Getler praised Moyers and his guests for some educational television (and most of the letters he reproduces are rave reviews). He concluded: "This was an hour-long program and it was, in many ways, an education, listening to this view of the impeachment process being laid out, whether or not you agree with it. But the program, in my view, would have been not only less vulnerable to charges of political bias, but also even more educational to more people in terms of illuminating the public about impeachment, if it had contained at the very least a succinct summary of the likely legal challenges to each of the main charges raised by the pro-impeachment process guests."

It would have been a lot easier to do that by having more of a debate. But Getler failed to address several issues, such as the outrageous historical comparisons guest Bruce Fein used, comparing Bush to the Nazis and the Soviets, and he failed to consider that PBS had no such "educational" hour when the House considered impeaching President Clinton, displaying a bias when comparing past to present.

CPB Ombudsman Ken Bode did not comment on the Moyers impeachment show on his official blog, although he did strangely condemn the Moyers program that started his latest incarnation of the Journal show -- for not including any critique of PBS and its failure to prevent war in Iraq. However, Bode did write a sharp-elbowed piece in the Indianapolis Star about the Moyers show and impeachment. He listed "Bush administration crimes," and insisted Bush had a "monumental" amount of "monarchical arrogance." But he still thought the timing wasn't right for Pelosi to pounce:

Charges: Guantanamo. Abu Ghraib. Rendition. Indefinite detention. Starting a war of aggression in Iraq without cause. Hiding and torturing captives without due process. Illegal wiretapping. Some would add obstructing honest elections and gross negligence in failing to assist New Orleans after Katrina.

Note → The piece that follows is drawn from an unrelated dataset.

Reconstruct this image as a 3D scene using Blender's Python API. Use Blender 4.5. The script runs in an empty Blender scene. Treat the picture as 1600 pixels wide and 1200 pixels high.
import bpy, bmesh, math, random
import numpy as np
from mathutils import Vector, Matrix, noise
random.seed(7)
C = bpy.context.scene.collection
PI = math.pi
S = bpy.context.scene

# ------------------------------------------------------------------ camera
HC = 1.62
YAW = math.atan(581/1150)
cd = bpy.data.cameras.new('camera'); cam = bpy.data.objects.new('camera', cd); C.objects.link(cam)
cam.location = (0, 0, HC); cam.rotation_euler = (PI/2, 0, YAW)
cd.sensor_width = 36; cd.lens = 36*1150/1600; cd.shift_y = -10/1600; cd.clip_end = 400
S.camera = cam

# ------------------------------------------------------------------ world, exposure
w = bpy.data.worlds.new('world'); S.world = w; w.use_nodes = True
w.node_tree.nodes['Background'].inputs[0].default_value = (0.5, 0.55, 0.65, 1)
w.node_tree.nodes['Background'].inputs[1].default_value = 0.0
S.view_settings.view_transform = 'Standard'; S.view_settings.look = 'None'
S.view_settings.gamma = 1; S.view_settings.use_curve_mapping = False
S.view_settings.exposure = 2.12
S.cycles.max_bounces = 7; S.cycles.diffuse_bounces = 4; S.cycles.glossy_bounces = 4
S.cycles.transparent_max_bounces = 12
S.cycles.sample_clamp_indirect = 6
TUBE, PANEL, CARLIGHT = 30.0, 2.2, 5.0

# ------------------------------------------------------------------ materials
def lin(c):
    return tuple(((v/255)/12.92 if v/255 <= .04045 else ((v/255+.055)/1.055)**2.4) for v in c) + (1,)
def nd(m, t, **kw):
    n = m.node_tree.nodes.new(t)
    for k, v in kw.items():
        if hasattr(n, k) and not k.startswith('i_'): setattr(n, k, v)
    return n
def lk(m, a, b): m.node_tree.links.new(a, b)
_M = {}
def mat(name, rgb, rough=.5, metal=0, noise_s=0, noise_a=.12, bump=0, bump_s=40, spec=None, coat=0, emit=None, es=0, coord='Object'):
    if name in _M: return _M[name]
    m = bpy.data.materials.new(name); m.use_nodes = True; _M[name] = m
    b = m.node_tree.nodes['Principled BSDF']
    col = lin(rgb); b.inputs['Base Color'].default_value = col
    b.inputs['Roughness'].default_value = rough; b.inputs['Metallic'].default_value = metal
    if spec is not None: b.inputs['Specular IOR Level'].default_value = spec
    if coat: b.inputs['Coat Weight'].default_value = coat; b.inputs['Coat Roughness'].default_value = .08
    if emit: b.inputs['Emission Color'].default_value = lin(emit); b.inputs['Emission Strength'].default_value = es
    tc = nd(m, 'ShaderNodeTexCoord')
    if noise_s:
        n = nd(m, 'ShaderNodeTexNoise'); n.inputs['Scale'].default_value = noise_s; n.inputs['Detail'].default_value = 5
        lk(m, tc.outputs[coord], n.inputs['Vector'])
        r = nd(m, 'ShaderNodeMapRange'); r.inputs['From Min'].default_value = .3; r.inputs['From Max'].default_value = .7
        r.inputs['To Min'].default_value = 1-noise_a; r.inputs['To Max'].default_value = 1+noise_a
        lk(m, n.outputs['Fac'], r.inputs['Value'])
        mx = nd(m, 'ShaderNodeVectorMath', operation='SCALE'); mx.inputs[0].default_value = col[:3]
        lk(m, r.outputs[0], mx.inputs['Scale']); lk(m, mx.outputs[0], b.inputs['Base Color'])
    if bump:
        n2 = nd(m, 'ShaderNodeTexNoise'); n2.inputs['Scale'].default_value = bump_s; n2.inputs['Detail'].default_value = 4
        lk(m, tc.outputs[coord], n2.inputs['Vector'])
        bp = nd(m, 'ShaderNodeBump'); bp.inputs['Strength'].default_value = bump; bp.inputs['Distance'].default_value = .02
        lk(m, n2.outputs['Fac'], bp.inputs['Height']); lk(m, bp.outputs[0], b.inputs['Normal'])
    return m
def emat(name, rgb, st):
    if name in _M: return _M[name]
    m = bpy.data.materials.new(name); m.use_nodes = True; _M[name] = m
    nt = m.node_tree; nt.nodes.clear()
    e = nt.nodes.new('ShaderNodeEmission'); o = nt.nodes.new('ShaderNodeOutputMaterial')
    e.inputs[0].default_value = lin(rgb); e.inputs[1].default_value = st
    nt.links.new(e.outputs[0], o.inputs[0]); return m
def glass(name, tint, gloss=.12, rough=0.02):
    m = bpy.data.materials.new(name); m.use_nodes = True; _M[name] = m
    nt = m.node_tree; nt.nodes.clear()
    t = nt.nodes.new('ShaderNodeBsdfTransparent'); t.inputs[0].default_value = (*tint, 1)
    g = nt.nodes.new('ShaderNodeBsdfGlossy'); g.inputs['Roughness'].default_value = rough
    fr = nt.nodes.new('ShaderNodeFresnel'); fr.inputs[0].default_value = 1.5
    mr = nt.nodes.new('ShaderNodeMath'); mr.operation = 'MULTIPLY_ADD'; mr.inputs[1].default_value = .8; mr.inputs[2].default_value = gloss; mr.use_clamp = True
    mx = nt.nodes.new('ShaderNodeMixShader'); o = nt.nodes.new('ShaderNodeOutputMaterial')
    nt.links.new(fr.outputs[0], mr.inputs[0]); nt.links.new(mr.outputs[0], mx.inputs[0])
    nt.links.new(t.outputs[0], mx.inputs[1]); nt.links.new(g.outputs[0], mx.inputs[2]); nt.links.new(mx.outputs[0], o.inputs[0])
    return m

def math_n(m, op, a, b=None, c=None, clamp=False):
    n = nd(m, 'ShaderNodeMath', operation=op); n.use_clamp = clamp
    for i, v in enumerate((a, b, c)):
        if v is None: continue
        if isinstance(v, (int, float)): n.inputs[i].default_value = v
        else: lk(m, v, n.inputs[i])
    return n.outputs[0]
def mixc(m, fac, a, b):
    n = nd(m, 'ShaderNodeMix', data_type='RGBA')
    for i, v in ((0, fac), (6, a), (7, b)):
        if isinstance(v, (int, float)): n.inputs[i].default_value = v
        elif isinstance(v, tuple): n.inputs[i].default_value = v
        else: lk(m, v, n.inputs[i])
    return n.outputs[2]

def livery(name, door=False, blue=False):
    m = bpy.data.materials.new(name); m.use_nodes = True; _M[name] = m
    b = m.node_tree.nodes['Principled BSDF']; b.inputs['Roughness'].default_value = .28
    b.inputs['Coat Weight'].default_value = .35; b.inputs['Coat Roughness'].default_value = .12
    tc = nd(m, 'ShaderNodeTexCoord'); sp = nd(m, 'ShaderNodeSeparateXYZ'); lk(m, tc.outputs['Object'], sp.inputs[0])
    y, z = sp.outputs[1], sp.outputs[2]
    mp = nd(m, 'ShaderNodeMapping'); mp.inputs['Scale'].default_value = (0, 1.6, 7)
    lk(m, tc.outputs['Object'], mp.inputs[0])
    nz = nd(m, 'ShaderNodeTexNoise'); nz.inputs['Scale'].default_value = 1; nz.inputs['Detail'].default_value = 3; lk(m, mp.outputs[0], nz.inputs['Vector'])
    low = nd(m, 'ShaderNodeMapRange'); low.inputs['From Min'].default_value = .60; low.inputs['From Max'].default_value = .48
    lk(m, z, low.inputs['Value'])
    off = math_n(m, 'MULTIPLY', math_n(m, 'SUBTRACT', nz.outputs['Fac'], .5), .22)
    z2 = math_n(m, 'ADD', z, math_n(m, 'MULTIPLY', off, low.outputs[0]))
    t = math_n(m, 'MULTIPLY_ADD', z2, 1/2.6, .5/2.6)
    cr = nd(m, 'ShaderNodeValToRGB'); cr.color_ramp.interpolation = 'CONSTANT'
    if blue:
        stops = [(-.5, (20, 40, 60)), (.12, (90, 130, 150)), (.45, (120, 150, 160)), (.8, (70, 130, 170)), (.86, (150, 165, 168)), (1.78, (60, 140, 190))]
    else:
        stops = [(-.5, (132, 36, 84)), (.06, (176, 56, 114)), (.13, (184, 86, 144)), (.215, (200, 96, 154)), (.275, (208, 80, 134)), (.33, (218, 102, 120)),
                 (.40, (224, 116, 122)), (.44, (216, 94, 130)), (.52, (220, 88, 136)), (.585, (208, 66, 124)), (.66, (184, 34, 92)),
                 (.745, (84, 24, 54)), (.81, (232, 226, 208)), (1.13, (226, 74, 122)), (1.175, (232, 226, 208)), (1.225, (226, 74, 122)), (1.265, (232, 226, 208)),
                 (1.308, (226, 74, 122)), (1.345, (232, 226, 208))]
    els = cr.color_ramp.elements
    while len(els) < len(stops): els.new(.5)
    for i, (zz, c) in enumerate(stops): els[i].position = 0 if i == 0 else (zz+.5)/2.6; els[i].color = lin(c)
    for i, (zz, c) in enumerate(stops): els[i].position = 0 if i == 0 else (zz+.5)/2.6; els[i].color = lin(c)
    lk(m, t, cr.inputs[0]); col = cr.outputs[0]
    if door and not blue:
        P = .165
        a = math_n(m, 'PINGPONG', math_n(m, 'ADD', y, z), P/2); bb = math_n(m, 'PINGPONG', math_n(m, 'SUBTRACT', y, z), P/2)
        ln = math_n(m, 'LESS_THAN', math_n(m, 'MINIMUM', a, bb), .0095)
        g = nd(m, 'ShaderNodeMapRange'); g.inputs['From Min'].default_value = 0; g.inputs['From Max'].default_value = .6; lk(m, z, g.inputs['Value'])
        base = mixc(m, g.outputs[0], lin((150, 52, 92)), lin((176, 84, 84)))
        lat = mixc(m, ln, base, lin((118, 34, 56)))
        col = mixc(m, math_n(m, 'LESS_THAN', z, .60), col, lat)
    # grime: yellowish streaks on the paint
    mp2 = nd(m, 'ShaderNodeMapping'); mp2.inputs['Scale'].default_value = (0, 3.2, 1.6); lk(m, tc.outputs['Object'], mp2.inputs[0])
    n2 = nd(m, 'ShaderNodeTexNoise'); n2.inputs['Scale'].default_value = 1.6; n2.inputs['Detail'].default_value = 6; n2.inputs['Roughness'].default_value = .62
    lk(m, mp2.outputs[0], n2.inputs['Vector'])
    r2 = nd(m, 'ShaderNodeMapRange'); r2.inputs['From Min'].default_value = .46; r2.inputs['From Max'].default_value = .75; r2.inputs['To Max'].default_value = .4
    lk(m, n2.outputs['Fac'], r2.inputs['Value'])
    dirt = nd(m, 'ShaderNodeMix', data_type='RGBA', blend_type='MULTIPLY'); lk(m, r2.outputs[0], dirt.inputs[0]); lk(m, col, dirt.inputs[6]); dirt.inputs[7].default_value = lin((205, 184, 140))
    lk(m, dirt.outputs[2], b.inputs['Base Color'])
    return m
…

The list of Bush administration crimes is very real, but I have not paid much attention to the blogs, petitions and other efforts to promote impeachment, on the theory that they are diversionary to the more important efforts to end the war in Iraq. House Speaker Nancy Pelosi said, "Impeachment is not on the table," which I thought was good politics. Then a friend urged me to look at last Friday's PBS broadcast of "Bill Moyers Journal," a program devoted to putting the case for impeachment in a more serious context....

Only through impeachment hearings is it possible to concentrate the mind of the public on the monarchical arrogance and sneering attitude of George W. Bush. "I am king," Fein says of Bush's view of executive powers....

The crimes are real and probably impeachable, and the monarchial arrogance of the Bush-Cheney administration is monumental. But the timing is wrong.

Once again, CPB only really wanted a partisan liberal ombudsman, or else they would have replaced conservative co-ombudsman William Schulz, which they never have. The PBS system is turning into Bush Hater Headquarters without even timid Republican majorities to discourage the natural leftist tendencies of public broadcasting.